Le refus du travail

FRAYNE David, Ed. du Détour, 2018, 300 p.

Notre société est centrée sur le travail, source de revenus, d’identité et de reconnaissance. Pourtant, il n’en a pas été toujours ainsi. Longtemps, il fut considéré comme une affliction indigne de tout homme libre.

Tout un courant de pensée critique en revisite l’expression moderne. Si le travail représente potentiellement une opportunité de créativité, de satisfaction et d’enracinement dans le monde, la manière dont il est organisé conduit souvent à lui ôter toutes ces qualités. Il peut cumuler éreintement et avilissement, provoquer l’ennui et la souffrance, produire aliénation et anxiété.

Et pourtant, l’emploi reste la seule norme admise. La médecine a le pouvoir d’en exonérer provisoirement. Le chômage, quant à lui, est considéré comme un état déficient contraire à la normalité et assimilé à une forme de fainéantise. Toute activité sortant de la contribution économique est invalidée : seul compte ce qui peut être comptabilisé en tant qu’échange marchand. Le marché enchaîne les travailleurs : la rémunération du temps passé au travail génère, en compensation, le besoin de consommer qui induit, à son tour, la nécessité de travailler toujours plus, pour augmenter ses revenus.

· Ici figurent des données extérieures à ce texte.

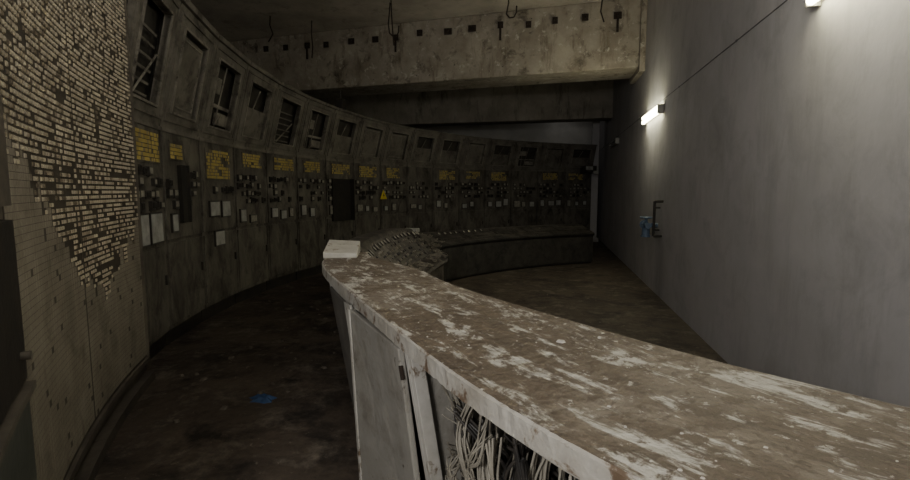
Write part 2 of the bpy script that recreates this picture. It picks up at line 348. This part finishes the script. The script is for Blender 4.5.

Et si l’on mettait l’accent sur le bien-être, plutôt que sur la mesure de la production économique ? Cela passerait par la valorisation du temps libéré et des loisirs, privilégiant des activités favorisant l’autonomie (reprendre le contrôle de son existence), l’auto préservation (ne pas perdre sa vie pour la gagner) et un autre rapport au monde (découplant la réussite du seul enrichissement). Bien sûr, résister au travail comporte des risques (détresses financières, sanction sociale) réduisant d’autant la marge de manœuvre. L’auteur propose des pistes tant individuelles que sociétales pour enfin savourer le plaisir de vivre.